BY Chris AyersPublished Jun 1, 2005

Since 1997, Chicago-based hardcore deconstructionists American Heritäge have been eking out sonic devastation on various labels, and the apt-titled Bipolar is a compilation of old and new material, though there’s little in the liner notes that proves this. Even if most songs are quite repetitive and imitative, the band pours on maximum amounts of whizzing, lurching time-signature changes that’ll keep heads spinning. Album opener "Everyone Knows They Lied to Us” is one of the only cuts that features vocals in the form of a cigarette-ravaged, Isis-inspired gruffness over the top of Keelhaul-forged hardcore. "Pole to Hole” starts off like an old Cathedral song and is rather tame compared to its predecessors, but "Phil Collins” is the brass ring here: improbable algebraic configurations that only computers should be capable of constructing. "Forget” (an alternate version from last year’s The Combined Stupidity of Spiteful Men) is drawn-out and sludgy like old Cable, mixed in with liberal amounts of Mastodon. "Yzzo” is more calculated and economical in its damage, like label-mates Collapsar.
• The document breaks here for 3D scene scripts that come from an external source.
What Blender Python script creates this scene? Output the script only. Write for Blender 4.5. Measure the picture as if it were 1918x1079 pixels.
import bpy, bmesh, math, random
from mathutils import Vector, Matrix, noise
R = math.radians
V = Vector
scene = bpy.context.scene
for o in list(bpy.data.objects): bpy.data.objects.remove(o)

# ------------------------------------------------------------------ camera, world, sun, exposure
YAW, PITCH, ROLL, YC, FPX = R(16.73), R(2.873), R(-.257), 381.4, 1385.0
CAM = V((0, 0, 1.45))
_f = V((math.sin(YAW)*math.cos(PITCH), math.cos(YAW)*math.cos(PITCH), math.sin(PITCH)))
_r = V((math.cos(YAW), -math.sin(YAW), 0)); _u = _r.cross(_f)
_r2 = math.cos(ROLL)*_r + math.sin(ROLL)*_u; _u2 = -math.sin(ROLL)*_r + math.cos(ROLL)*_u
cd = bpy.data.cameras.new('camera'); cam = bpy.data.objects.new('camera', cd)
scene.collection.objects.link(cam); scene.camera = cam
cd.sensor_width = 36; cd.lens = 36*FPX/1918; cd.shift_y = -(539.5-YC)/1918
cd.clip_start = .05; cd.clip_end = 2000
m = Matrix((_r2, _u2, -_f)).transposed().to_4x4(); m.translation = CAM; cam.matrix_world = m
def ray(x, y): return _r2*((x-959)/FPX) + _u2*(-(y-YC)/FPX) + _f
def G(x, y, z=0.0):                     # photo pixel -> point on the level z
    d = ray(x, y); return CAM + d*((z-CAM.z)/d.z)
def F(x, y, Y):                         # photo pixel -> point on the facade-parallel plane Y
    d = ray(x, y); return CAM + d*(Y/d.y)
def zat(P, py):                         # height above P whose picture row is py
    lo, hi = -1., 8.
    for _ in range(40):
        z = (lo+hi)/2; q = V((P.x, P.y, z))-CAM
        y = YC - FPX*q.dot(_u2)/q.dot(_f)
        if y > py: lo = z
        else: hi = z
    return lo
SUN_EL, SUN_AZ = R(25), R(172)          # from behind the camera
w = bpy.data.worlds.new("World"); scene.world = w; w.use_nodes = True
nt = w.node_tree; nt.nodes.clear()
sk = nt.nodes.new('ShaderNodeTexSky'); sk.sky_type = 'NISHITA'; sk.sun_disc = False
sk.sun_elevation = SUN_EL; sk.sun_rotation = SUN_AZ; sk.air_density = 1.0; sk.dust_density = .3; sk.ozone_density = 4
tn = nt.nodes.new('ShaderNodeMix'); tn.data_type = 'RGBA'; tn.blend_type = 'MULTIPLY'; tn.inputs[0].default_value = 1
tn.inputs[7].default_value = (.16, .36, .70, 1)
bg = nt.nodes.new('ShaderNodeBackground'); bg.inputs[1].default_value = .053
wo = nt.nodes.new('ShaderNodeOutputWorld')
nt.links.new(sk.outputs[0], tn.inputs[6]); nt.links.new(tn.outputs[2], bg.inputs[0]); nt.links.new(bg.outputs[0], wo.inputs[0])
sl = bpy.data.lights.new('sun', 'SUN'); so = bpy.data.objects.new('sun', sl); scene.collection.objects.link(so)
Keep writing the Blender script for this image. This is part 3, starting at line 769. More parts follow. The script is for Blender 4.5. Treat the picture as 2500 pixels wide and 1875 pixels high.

Though "Star of David” is just as abrasive and chunky as the rest, with a strange outro of melodic vocals and odd chordal permutations like Chromelodeon or even Genghis Tron and keyboards that are straight out of Rush’s "Overture.” Four uncredited and totally different tracks follow some punk debris, particularly Black Flag worship in their caustic cover of "No More.” Despite their dreadfully piss-poor name, American Heritäge manage to rock the math-core without adding overly profligate riffage and amateurish vocals.